Happy Easter everyone and Welcome back to my crazy house blog, Its been a very heartfelt couple of weeks. With so much tears, anxiety, anxiousness and making life changing decisions that come with terrifying thoughts. Since we are tipping the boat and changing ROUTINES!!! Yes… I’m that crazy!! We all know how we need routines that should never be rocked by any amount of forces. I know I’m going back on my word saying how strict routines need to be followed, but since kids are aging and maturing the scary time has come. I pray my crazy ideas work. I’ve done all my research more than a few times over the past couple of months and found some crazy but amazing discoveries, that I’m going to implement in our new daily routines and share them all with you every step of the way. As I think it will be a journey we need to take. That may also benefit some of you, if you’re struggling with transitioning into routines that work best for your family.
Easter for us is a Celebration of spring and new beginnings, snow melting, trees budding, flowers awakening, robins nesting and longer sunny days. This is my perfect time to plan a transition to our new changes to our daily routine.
My young daughter struggles with social anxiety, childhood depression and caps as well as some ADHD. She has always wanted a dog. Its her only true wish and is all she’s ever really wanted. I got her a puppy a few years ago but we barely had her for a few months before someone had stolen her from our back porch. Leaving us all devastated… I had two more attempts with rescued puppies but they were not a good match for us. Since Christmas my daughter has been wanting nothing else. She’s been googling dogs, watching dog care Youtube videos and crying her self to sleep most nights from the thought of having her very own doggy friend. My heart was so broken for her, but I had my doubts about trying for another dog.
Easter was fast approaching and reading her heartfelt notes to the Easter bunny and pleas and protest about nothing else but a forever fur baby. I told her before we can try another attempt for a forever doggy. She needs to start helping with chores, stop fighting with brother and show some responsibility.
Leaving the last few weeks so heart wrenching, it broke me down in tears many times, as I noticed how clean she was keeping her room, how willful she was at helping around the house, how she was going for walks everyday without a doggy friend, how no matter how bad her brother was making her angry she was ultimately doing her very best to control herself. Worst of all she noticed how heart broken I was for her, because I felt like I’ve let her down with our failed attempt of having a dog and having her wants barely ever meet due to her brothers high needs. She was doing her best to reassure me that she would be okay if the Easter bunny brought her a doll instead.
I put my research, my blog and everything on hold and started contacting many animal shelters and rescues centers for a dog. but I knew this would be our very last straw and we couldn’t just take in any dog. This dog had to be more than a Easter gift. This dog had to do more then fulfill a little girls dream. This dog would be her best friend, someone to tell her secrets to, to ease her anxiety, to give her the extra cuddles she needs when I’m just to tired, to busy, and not understanding enough. This dog had to have the patience of a saint and out last explosions and calm the storms that arise unexpectedly.

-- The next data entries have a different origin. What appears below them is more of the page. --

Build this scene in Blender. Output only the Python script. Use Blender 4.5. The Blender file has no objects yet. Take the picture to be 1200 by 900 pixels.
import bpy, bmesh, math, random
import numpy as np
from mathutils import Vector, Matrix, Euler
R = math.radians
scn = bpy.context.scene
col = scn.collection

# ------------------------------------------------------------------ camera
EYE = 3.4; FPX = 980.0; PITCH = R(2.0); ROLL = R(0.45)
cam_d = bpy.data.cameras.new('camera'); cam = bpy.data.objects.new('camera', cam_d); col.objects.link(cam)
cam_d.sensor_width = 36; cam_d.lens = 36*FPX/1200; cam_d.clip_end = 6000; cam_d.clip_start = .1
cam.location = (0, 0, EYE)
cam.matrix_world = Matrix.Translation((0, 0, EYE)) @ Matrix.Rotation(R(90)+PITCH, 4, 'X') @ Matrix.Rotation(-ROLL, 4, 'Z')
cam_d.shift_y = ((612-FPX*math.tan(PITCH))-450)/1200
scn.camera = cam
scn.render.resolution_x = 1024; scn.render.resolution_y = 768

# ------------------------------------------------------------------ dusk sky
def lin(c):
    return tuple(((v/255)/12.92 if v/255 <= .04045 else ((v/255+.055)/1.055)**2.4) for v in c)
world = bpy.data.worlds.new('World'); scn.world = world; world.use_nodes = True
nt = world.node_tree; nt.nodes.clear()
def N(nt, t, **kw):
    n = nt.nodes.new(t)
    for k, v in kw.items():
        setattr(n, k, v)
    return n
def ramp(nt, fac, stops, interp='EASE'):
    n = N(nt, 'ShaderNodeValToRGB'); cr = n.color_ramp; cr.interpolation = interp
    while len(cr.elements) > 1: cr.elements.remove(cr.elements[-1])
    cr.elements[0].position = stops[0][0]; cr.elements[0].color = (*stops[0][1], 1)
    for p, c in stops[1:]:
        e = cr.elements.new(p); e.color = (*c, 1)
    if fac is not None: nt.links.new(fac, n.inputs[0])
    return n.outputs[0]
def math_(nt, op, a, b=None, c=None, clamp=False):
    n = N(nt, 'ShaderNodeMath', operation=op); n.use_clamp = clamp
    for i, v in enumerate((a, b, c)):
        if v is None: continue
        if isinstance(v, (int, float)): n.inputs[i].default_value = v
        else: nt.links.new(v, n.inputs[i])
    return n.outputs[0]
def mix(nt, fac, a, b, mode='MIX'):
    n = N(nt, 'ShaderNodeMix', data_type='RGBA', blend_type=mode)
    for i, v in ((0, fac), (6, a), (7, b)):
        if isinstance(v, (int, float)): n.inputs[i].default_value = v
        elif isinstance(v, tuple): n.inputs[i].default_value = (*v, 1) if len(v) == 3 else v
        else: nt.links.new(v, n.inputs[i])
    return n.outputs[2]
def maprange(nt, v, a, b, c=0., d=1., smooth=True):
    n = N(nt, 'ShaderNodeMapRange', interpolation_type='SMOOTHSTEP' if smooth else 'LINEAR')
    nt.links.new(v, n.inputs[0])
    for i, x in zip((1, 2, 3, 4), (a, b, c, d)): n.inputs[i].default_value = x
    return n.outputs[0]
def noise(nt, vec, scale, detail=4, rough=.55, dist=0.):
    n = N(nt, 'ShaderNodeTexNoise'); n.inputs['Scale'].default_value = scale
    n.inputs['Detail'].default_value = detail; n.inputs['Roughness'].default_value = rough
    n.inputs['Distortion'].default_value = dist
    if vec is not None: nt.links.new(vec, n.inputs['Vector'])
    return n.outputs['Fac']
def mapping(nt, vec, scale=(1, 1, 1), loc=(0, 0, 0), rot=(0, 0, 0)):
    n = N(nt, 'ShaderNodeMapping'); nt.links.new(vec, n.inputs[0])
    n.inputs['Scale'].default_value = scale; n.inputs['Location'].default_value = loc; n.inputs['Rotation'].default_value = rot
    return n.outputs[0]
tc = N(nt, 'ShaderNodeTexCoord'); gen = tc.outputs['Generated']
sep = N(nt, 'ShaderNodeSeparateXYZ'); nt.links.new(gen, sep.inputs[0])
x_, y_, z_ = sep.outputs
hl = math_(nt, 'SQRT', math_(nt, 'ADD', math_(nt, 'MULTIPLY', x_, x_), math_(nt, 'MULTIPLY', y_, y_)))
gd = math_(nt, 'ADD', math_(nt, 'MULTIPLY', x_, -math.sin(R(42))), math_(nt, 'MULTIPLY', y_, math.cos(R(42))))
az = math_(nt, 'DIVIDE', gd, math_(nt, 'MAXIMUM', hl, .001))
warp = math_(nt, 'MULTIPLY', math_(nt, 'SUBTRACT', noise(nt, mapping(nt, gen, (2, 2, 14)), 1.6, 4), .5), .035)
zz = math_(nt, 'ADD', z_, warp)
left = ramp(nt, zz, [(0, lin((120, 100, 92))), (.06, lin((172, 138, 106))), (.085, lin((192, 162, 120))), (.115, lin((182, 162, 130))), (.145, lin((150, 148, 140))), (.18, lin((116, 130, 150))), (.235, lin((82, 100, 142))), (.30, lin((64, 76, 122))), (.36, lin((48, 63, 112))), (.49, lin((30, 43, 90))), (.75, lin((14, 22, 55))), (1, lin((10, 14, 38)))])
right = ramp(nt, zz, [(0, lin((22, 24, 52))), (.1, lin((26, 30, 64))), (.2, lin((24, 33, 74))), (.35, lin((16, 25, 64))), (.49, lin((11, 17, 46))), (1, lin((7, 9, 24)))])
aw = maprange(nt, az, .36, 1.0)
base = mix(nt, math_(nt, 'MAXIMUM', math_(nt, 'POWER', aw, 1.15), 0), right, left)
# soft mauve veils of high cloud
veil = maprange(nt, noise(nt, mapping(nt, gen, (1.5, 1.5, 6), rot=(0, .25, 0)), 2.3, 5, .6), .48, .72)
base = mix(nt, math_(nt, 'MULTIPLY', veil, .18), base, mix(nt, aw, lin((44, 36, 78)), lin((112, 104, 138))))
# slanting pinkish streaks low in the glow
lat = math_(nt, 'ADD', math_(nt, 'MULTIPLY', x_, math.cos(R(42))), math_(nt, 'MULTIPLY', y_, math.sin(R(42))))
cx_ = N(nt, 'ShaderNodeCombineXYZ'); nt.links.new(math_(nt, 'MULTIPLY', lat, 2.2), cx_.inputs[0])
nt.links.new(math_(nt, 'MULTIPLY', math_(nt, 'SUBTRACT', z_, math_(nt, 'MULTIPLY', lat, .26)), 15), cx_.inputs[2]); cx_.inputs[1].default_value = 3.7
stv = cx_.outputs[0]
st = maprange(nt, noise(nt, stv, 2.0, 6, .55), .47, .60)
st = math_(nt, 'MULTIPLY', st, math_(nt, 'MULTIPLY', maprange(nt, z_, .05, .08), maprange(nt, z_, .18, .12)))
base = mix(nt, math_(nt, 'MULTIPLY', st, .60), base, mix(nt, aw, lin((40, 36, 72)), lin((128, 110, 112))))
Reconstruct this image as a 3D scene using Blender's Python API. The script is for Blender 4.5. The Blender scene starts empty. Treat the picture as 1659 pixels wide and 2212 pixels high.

This is our last and only hope to fulfill this job…
Two nights before Easter I fell into my trap. I was unprepared and Easter was two sleeps away. I was sitting in my room feeling completely hopeless that I couldn’t grant her the one and only wish. I just sat there and listened to her cry from her room. Just nothing seemed like the right gift for her. I prayed for a miracle to guide me how to handle this situation. Then a I got a message that changed everything!!!
It was Anna, my best friend and sister at heart. Anna had the best solution!!! She offered to give us her adorable loving pug. Since Anna comes to our house everyday, she would still see her. We have known and loved her pug Brownie for years. Brownie is just perfect for us, she is a older, calm and gentle girl who also has all the experience and expectations we need from her. So we set up a plan. The next morning Anna and I got right to work. We went out and bought everything she would need for her new home and wrapped it up in a huge tote. Making up a bi’munch of Easter eggs leading to her huge surprise. The hardest part now was seeing her sadness while keeping her surprise a secret. In the end she was absolutely delighted and Brownie proudly walked in and stepped up to the plate, even though she is small in size she filled a huge spot in our hearts. Easter turned out to be absolutely perfect. Anna came to our rescue as always and by far Saved Easter!!!
Stay tuned for part two of our Spring Changes that are coming soon… See you next time at my crazy house. If you’er new to my blog please remember to subscribe so you don’t miss out on our crazy spring adventures and how I’m a mom with ADHD, raising kids with additional needs and dealing with it all.
This blog made me cry like a baby, all i did was give you what your little girl asked for and what i knew would probably be perfect, as i am always on the go and don’t have a lot of time between running here, and there, and all over, and brownie deserves the love and attention. She loves it so much, it was a perfect fit and i am so glad that she loves her. She was so proud today coming down the stairs with her to take her outside that it just melted my heart, and i knew then that this was the best thing that I ever did
Thank you so much Anna, I know it wasn’t an easy choice for you and you must miss her very much, but you will see her pretty close to everyday. We all appropriate everything you do for us.